Jordan Hoffman, Guardian

Unfortunately, and shockingly, when you get through the dull blocks of text about IP routing and encrypted code, your reward is to spend more time with uninteresting, unknowable “good guys” tasked with finding and stopping an unseen villain. “Blackhat” is directed by Michael Mann, who was for decades a cutting-edge stylist. I fear Mr Mann has fallen victim to a syndrome that affects a great many artists. He was told he was a genius for so long that he started to believe it, and has begun making aesthetic choices so off the wall that no one dare tell him to stop now.

Ben Umstead, Twitch

This movie perhaps couldn’t have arrived at a better time to give us a hard look into our changing digital world. And yet what it does on its arrival is nothing of the sort. In fact, it mostly feels like it does, well, nothing.
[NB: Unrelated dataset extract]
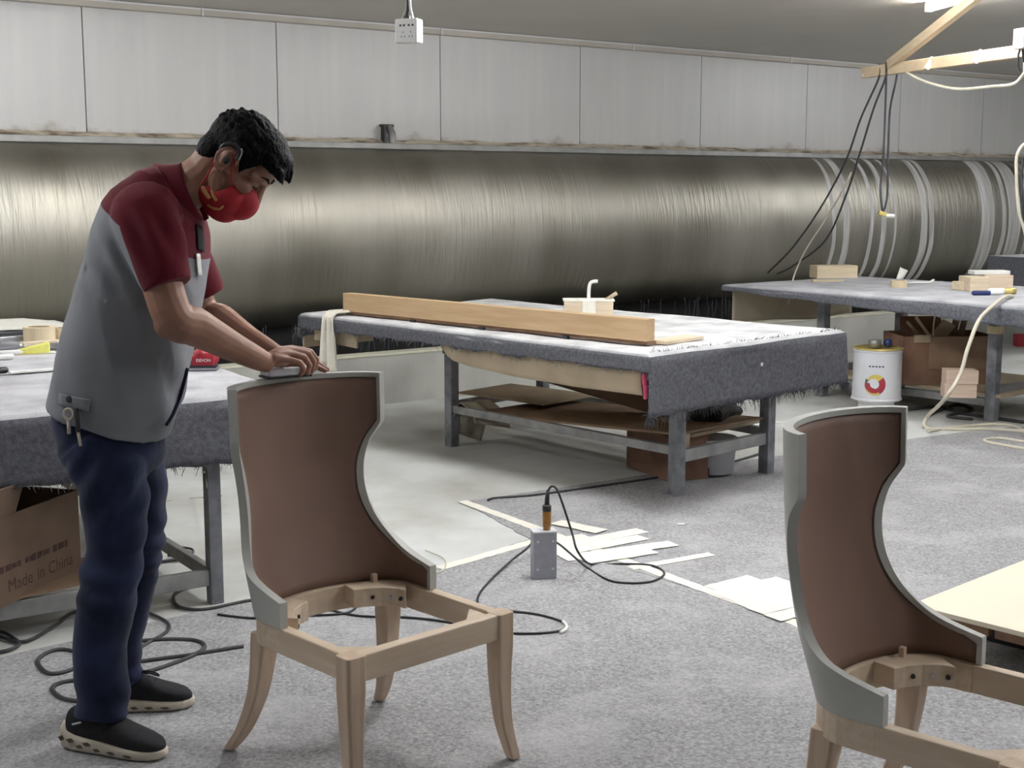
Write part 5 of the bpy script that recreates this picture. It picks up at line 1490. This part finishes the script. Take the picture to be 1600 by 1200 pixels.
if len(fe) > 2:
    build_w('placket_edge', MB().tube(catmull([p + Vector((.004, -.003, 0)) for p in fe], 4), .0045, 8), M['denim'], parent=so)
hp_, hn_ = hit(110, 623)
if hp_ is not None:
    build_w('button', MB().ellipsoid(hp_ + Vector((0, -.007, 0)), (.010, .004, .010), None, 14, 8), M['print_dark'], parent=so)

# jeans
jn = MB()
jsec = [((88, 600), (258, 640), .165), ((90, 650), (256, 680), .172), ((100, 690), (254, 705), .176), ((112, 725), (250, 735), .172)]
jn.loft([ringpts(b, f, 3.592, hw, 36) for b, f, hw in jsec])
RJ = [(150, 690, 3.50, .100), (166, 720, 3.487, .098), (176, 765, 3.475, .093), (179, 815, 3.468, .083), (178, 862, 3.465, .075), (171, 910, 3.462, .077), (165, 955, 3.460, .077), (157, 1005, 3.460, .069), (158, 1050, 3.460, .070), (160, 1085, 3.460, .073), (160, 1117, 3.460, .074)]
LJ = [(190, 690, 3.68, .100), (204, 725, 3.70, .098), (211, 770, 3.715, .090), (215, 825, 3.725, .080), (213, 870, 3.73, .072), (206, 915, 3.733, .070), (197, 960, 3.736, .067), (188, 1005, 3.738, .062), (190, 1040, 3.74, .062), (193, 1066, 3.742, .062)]
for L_ in (RJ, LJ):
    jn.tube(catmull([S(x, y, Y) for x, y, Y, r in L_], 3), [interp([(i / (len(L_) - 1), q[3]) for i, q in enumerate(L_)], k / (3 * (len(L_) - 1))) for k in range(3 * (len(L_) - 1) + 1)], 24)
jm = fuse('jeans', jn, .0064, 4, .5)
bm = bmesh.new(); bm.from_mesh(jm); bm.normal_update()
for v in bm.verts:
    p = v.co
    a = noise.noise(Vector((p.x * 7, p.y * 7, p.z * 5))) * .010
    low = max(0, 1 - p.z / .26); kn = max(0, 1 - abs(p.z - .50) / .16); cr = max(0, 1 - abs(p.z - .74) / .14)
    b = math.sin(p.z * 75 + p.x * 24 + 7 * noise.noise(p * 4)) * (.0085 * low + .0055 * kn)
    c = math.sin(p.z * 60 - p.x * 70 + 4 * noise.noise(p * 5)) * .006 * cr
    v.co = p + v.normal * (a + b + c)
bm.to_mesh(jm); bm.free()
jo = put('jeans', jm, M['denim'])
# belt loop keys
ky = MB().tube([S(107, 647, 3.385) + Vector((.012 * math.cos(a), 0, .014 * math.sin(a))) for a in [k * math.pi / 8 for k in range(17)]], .0035, 6)
build_w('key', ky, M['sole'])
build_w('key', MB().bar(S(107, 655, 3.385), S(108, 678, 3.385), .004, .009, (1, 0, 0)), M['sole'])
build_w('key', MB().bar(S(122, 675, 3.38), S(126, 697, 3.38), .004, .007, (1, 0, 0)), M['sole'])
build_w('key_strap', MB().tube(catmull([S(118, 640, 3.392), S(121, 655, 3.382), S(122, 675, 3.38)], 4), .006, 8), M['black_rubber'])

# shoes
def shoe(heel, toe, lace):
    d = toe - heel; Ls = d.length; ang = math.atan2(d.y, d.x)
    R3 = Matrix.Rotation(ang, 3, 'Z')
    T = lambda x, y, z: heel + R3 @ Vector((x, y, z))
    def sect(x, w, z0, z1, n=20, e=2.6):
        out = []
        for k in range(n):
            a = 2 * math.pi * k / n; ca, sa = math.cos(a), math.sin(a)
            out.append(T(x, w * abs(ca) ** (2 / e) * (1 if ca > 0 else -1), (z0 + z1) / 2 + (z1 - z0) / 2 * abs(sa) ** (2 / e) * (1 if sa > 0 else -1)))
        return out
    up = MB()
    st_ = [(.004, .018, .045, .085), (.016, .033, .035, .112), (.045, .038, .028, .118), (.085, .039, .024, .116), (.12, .040, .022, .108), (.16, .044, .020, .092), (.20, .047, .018, .075), (.235, .046, .018, .064), (.265, .038, .018, .054), (.284, .022, .020, .042), (.290, .008, .024, .034)]
    k_ = Ls / .29
    up.loft([sect(x * k_, w, a, b) for x, w, a, b in st_])
    uo = link('shoe_upper', fuse('shoe_upper', up, .005, 3), M['shoe'], None, True); uo.data.transform(Matrix.Translation(-PB)); uo.parent = man
    so_ = MB()
    ss = [(-.010, .016, .022, .075), (-.004, .034, .004, .066), (.03, .042, .0, .052), (.08, .043, .0, .044), (.13, .044, .0, .040), (.18, .049, .0, .035), (.23, .049, .0, .032), (.265, .041, .0, .030), (.287, .024, .004, .028), (.296, .008, .010, .026)]
    so_.loft([sect(x * k_, w, a, b, 20, 4.5) for x, w, a, b in ss])
    sole = link('sole', fuse('sole', so_, .005, 1), M['sole'], None, True); sole.data.transform(Matrix.Translation(-PB)); sole.parent = uo
    for i, (x, z, w, h) in enumerate(((.004, .035, .020, .016), (.035, .034, .024, .013), (.062, .020, .022, .010), (.085, .030, .026, .011), (.115, .017, .022, .009), (.16, .016, .026, .008), (.21, .014, .030, .006))):
        yy = -interp([(a, b) for a, b, *_ in ss], x) - .0015
        c = T(x * k_, yy, z)
        dm = MB().add([c + R3 @ Vector((-w / 2, 0, .002)), c + R3 @ Vector((-w * .1, 0, -h / 2)), c + R3 @ Vector((w / 2, 0, -.002)), c + R3 @ Vector((w * .1, 0, h / 2))], [(0, 1, 2, 3)])
        build_w('cutout', dm, M['cut'], False, uo, solid=.003)
    if lace:
        for i in range(4):
            x = (.135 + i * .02) * k_
            build_w('lace', MB().tube(catmull([T(x, -.030, .088 - i * .008), T(x + .004, 0, .103 - i * .0095), T(x, .030, .088 - i * .008)], 4), .0028, 6), M['shoe'], True, uo)
        build_w('lace', MB().tube(catmull([T(.12, .0, .108), T(.145, -.02, .118), T(.172, -.03, .113), T(.176, -.026, .104), T(.15, -.012, .108), T(.125, 0, .107)], 4), .0028, 6), M['black_rubber'], True, uo)
    else:
        build_w('shoe_print', MB().bar(T(.04 * k_, -.0385, .078), T(.068 * k_, -.0395, .088), .002, .005), M['can_white'], False, uo)
    return uo
shoe(RHEEL, RTOE, False)
shoe(LHEEL, LTOE, True)

# sanding block under the hands
sk = thing('sanding_block', 'pale sanding block in the worker\'s hands on the chair', 'sanding block', Vector((-.622, 3.655, .992)), math.radians(33))
MB().box((0, 0, .016), (.125, .062, .024)).build('grip_block', M['can_white'], sk, bevel=.005)
MB().box((0, 0, .002), (.130, .066, .006)).build('abrasive_pad', M['dark_plastic'], sk, bevel=.001)

for (x_, y_), lab in (((1064, 819), 'tiny white paper scrap on the carpet past the tape patch'), ((1215, 660), 'white paper scrap on the floor beyond middle table')):
    o = MB().box((0, 0, .001), (.035, .02, .0015)).build('paper_scrap', M['paper'], None, loc=G(x_, y_, .006)); tag(o, lab, 'paper')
Chalk that up to Foehl’s lousy, illogical script, full of messy attempts at characterizing a high-tech world, plus the grave miscasting of ab-fab Chris Hemsworth as supreme hacker Hathaway. As for audiences who are curious as to what Mann brings to the table, that would be a pretentious, dead-eyed machismo. It is a flicker of the director’s former glory, from the calculated thrills of Thief to the symphonic wellspring of adventure in “The Last of the Mohicans” and hammer-heavy indictments of “The Insider.”

Drew McWeeny, HitFix

“Blackhat” is the worst film Michael Mann has made since “The Keep,” and I think given the choice between the two, I would happily watch “The Keep” again first. I am baffled by almost every moment of “Blackhat,” and I’m struggling to make sense of where something goes this wrong. I haven’t read the spec that Morgan Davis Foehl sold to the studio, but I know that Mann felt strongly that he deserved a co-writing credit on the film, one that the WGAw denied him after an arbitration. I’m not sure who to blame for the truly unfathomable narrative choices throughout, but I have to give Mann the final credit for creating a 135 minute film that didn’t feel a second less than five hours long.